With just weeks to go before the launch of Windows Phone 7, Microsoft filed suit in federal court as well filing a complaint with the International Trade Commission regarding Motorola's use of the Android smartphone operating system.

Microsoft alleges that Motorola had previously licensed Microsoft technology for smartphones relating to synchronizing email, contacts and calendar but after 2007 continued to use the technology without paying Microsoft.

Nine patents are involved which Microsoft says had surfaced while the company initiated a patent deal with Taiwanese mobile maker HTC earlier this year.

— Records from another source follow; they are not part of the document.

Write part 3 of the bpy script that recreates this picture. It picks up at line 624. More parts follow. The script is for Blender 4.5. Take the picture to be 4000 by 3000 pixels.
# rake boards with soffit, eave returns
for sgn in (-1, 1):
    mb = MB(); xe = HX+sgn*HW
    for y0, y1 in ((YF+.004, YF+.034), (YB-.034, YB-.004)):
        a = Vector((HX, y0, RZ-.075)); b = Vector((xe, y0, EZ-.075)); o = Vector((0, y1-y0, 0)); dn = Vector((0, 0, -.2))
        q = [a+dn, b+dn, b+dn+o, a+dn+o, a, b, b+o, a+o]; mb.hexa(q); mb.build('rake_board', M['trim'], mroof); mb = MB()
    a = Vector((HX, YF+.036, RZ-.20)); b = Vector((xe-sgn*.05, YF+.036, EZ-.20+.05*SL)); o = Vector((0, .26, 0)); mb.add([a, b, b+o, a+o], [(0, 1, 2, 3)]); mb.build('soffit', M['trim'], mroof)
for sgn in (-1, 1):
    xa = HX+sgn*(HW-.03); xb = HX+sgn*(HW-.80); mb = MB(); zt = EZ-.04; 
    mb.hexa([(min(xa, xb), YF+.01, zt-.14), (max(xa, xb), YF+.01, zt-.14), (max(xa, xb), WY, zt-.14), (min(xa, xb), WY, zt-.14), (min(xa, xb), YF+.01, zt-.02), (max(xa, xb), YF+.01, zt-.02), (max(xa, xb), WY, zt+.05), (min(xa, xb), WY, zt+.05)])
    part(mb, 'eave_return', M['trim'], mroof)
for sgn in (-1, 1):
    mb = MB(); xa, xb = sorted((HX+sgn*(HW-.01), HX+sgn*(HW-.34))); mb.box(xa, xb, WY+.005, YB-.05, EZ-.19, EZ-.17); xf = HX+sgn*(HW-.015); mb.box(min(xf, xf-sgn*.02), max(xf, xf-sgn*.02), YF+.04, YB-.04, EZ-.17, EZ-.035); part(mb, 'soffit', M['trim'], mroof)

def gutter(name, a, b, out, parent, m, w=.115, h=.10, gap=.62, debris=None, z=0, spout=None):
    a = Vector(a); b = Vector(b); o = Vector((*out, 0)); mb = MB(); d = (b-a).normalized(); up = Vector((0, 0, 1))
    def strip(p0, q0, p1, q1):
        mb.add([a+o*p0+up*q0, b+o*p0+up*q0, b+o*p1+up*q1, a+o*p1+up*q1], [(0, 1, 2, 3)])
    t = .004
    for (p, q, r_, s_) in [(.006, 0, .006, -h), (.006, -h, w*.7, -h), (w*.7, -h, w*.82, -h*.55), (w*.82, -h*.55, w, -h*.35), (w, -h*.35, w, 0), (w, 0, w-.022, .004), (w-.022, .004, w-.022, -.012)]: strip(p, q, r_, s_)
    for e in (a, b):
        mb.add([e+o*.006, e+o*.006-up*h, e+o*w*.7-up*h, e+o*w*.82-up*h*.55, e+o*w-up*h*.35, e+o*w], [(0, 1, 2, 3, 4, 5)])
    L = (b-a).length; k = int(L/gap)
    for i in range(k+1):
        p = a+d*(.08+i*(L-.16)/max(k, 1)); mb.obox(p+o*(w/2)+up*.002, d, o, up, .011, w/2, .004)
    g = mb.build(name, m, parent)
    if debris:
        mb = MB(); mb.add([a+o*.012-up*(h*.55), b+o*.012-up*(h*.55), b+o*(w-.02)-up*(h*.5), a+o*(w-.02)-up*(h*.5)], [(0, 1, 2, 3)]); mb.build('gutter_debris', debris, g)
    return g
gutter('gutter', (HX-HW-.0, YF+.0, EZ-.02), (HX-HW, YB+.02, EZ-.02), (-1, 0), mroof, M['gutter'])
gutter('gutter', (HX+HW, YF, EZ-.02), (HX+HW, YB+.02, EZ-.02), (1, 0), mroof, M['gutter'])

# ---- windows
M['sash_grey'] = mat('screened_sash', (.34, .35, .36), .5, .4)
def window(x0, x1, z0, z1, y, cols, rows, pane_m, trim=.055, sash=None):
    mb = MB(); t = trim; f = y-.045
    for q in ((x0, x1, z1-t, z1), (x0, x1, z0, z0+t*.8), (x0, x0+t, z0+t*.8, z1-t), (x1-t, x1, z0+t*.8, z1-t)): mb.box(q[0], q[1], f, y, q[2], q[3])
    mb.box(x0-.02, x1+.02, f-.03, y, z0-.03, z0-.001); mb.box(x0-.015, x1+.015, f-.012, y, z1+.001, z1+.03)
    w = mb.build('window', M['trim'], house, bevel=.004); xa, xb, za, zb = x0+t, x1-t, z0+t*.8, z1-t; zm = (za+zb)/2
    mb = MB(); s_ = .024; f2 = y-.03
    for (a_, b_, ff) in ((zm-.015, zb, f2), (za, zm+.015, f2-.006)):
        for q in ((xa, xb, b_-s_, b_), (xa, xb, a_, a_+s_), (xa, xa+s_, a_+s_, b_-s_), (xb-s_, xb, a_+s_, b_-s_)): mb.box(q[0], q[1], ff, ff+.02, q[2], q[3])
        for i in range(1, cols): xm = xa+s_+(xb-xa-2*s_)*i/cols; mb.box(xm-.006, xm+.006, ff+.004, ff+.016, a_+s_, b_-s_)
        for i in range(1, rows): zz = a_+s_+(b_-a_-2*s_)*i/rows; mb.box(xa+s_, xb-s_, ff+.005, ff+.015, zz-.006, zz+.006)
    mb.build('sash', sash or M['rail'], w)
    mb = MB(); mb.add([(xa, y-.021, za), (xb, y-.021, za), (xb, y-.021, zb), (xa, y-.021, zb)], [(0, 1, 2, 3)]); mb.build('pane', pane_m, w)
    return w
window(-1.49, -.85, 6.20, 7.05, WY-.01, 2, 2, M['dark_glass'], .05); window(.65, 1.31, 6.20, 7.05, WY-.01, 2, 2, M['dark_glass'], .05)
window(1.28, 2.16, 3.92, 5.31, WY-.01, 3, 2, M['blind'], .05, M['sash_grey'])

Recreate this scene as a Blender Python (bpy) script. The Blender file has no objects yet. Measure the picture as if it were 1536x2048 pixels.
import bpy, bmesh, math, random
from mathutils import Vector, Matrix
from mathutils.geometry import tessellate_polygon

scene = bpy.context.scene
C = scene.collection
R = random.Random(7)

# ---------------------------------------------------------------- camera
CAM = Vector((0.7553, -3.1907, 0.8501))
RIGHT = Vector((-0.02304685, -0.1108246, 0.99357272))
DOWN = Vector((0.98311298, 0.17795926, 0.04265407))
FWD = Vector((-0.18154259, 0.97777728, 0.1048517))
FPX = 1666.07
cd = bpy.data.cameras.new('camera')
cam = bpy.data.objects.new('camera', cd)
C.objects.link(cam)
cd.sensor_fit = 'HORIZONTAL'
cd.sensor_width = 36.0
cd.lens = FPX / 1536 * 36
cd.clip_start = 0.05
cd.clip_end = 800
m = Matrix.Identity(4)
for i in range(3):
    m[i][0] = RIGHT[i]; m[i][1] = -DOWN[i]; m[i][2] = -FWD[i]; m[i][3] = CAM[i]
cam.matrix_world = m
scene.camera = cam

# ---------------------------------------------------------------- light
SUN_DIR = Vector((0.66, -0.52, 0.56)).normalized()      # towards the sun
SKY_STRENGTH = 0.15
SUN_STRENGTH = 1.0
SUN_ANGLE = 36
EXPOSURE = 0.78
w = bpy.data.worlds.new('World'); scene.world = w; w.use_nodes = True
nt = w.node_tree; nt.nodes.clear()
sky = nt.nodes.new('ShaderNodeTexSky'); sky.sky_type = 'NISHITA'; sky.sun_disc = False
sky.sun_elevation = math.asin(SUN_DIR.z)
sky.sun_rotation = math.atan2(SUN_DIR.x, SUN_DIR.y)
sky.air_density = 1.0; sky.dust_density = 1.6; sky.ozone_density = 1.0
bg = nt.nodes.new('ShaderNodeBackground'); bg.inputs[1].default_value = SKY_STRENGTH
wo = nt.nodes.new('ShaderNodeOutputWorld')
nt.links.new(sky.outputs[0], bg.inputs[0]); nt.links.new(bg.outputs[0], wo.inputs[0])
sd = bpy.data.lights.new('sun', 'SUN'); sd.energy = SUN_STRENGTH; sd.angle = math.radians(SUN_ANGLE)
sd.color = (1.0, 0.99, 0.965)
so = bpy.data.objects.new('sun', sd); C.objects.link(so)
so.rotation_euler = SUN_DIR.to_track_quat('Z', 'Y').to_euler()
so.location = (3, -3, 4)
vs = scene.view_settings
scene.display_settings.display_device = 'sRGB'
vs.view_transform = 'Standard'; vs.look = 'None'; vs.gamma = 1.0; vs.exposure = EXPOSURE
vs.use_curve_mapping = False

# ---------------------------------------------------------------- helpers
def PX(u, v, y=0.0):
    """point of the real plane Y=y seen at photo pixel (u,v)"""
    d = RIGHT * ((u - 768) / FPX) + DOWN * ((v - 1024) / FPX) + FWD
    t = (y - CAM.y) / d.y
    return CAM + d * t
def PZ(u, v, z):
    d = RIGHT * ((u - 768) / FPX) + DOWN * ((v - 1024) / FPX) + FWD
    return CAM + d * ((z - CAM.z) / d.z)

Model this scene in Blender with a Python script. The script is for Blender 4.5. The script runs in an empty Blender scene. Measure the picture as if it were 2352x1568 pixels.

HTC is one of the three vendors launching a Windows Phone 7 smartphone while Motorola is absent from the line up.

"The patents at issue relate to a range of functionality embodied in Motorola's Android smartphone devices, including synchronizing email, calendars and contacts, scheduling meetings, and notifying applications of changes in signal strength and battery power," said Microsoft Corporate Veep Horacio Gutierrez.

The action is seen as part of a strategy for casting doubt on the patent exposure of mobile phone manufacturers in choosing to use the Google giveaway Android OS. Microsoft indemnifies manufacturers using Windows Phone 7 against any patent action arising from the use of the new OS.

Motorola said that it would "vigorously defend itself" while Google spokesman Aaron Zamost said: "We are disappointed that Microsoft prefers to compete over old patents rather than new products."